→ EXERCISE REQUIREMENTS
Below are records. Copy every line with "picture" in it.

++++++

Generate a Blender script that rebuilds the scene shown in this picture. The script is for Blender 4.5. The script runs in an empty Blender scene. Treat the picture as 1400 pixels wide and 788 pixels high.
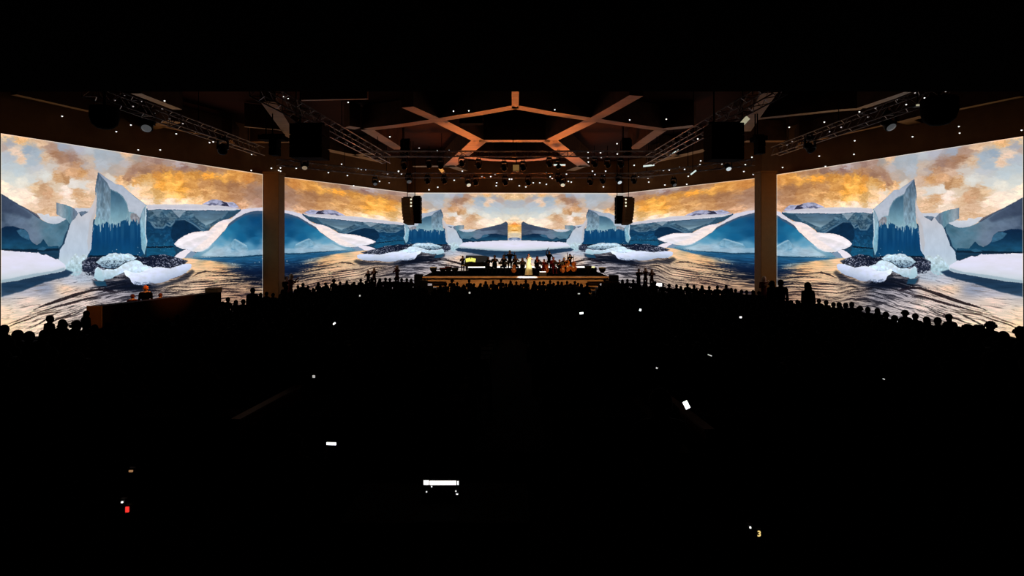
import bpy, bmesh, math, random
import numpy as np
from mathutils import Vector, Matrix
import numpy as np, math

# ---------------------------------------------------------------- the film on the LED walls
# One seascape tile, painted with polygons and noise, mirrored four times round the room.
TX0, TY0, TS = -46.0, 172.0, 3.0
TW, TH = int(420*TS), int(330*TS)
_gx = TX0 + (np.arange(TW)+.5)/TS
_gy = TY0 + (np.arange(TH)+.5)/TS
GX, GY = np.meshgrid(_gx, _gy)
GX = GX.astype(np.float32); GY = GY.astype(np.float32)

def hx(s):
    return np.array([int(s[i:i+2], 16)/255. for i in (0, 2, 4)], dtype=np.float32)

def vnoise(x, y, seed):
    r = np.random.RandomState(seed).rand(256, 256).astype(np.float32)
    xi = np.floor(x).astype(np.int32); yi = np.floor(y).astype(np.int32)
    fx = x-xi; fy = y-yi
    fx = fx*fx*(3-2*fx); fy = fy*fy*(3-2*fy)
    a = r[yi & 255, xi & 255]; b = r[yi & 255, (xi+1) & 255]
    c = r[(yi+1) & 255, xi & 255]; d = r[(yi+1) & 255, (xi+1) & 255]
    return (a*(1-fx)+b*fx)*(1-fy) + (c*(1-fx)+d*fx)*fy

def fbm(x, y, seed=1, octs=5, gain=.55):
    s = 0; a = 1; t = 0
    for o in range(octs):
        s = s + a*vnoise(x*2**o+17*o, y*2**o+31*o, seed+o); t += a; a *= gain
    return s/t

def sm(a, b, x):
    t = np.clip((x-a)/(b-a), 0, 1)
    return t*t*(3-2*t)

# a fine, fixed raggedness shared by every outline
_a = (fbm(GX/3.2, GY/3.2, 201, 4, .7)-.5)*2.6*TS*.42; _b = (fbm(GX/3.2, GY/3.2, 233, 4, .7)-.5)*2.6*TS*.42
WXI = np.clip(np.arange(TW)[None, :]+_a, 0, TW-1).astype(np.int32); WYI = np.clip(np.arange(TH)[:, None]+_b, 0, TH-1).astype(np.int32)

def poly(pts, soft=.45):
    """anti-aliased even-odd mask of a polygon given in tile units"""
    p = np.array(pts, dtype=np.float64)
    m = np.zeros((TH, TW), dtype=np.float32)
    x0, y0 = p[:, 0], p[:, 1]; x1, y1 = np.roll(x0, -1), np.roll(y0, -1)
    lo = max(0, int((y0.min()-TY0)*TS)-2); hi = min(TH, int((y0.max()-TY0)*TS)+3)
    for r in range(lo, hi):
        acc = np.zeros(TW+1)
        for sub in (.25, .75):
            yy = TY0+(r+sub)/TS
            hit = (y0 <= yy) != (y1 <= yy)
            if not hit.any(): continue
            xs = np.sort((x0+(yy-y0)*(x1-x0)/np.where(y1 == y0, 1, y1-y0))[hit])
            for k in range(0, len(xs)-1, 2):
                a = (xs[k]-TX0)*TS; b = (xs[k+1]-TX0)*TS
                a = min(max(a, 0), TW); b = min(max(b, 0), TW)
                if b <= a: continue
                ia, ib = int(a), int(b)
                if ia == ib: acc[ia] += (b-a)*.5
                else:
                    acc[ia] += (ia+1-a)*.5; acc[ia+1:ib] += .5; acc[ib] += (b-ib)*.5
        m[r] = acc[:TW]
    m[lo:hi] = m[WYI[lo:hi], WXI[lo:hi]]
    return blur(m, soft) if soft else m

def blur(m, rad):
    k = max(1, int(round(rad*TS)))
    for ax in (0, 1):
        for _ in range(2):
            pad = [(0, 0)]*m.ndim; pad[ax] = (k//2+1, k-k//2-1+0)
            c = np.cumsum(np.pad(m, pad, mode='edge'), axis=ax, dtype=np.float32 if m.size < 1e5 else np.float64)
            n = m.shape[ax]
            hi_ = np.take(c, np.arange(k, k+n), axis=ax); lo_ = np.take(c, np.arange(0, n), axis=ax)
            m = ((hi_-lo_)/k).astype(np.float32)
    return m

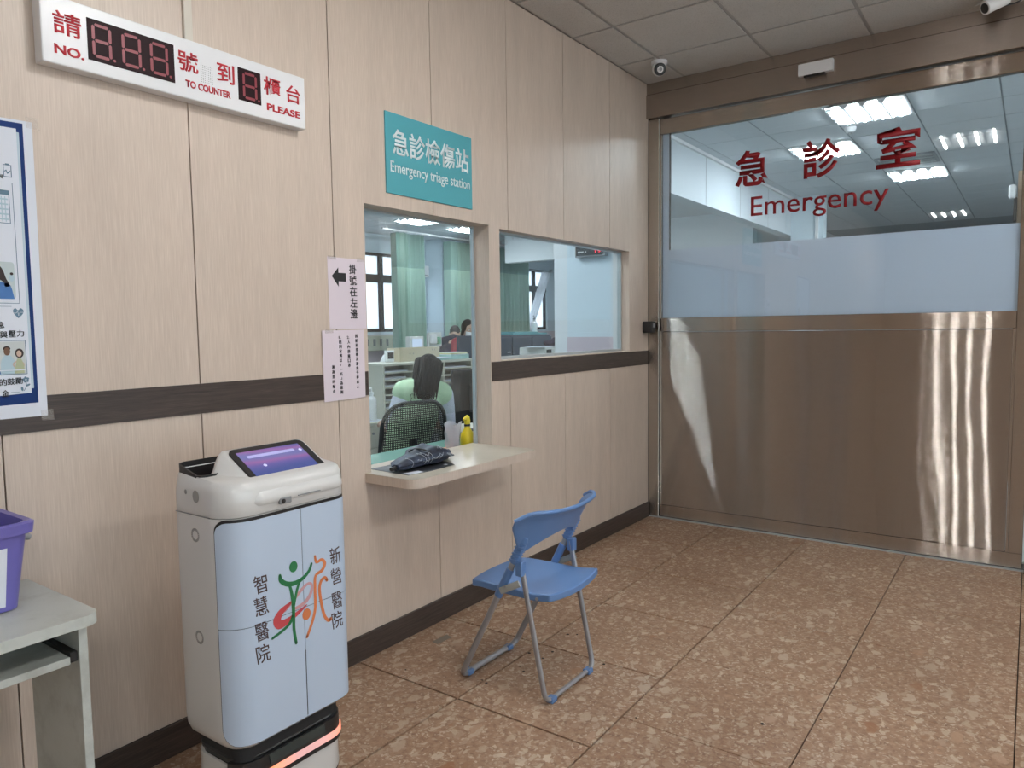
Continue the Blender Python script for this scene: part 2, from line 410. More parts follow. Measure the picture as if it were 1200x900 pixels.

++++++

→ RESULT OF THE EXERCISE
Generate a Blender script that rebuilds the scene shown in this picture. The script is for Blender 4.5. The script runs in an empty Blender scene. Treat the picture as 1400 pixels wide and 788 pixels high.
Continue the Blender Python script for this scene: part 2, from line 410. More parts follow. Measure the picture as if it were 1200x900 pixels.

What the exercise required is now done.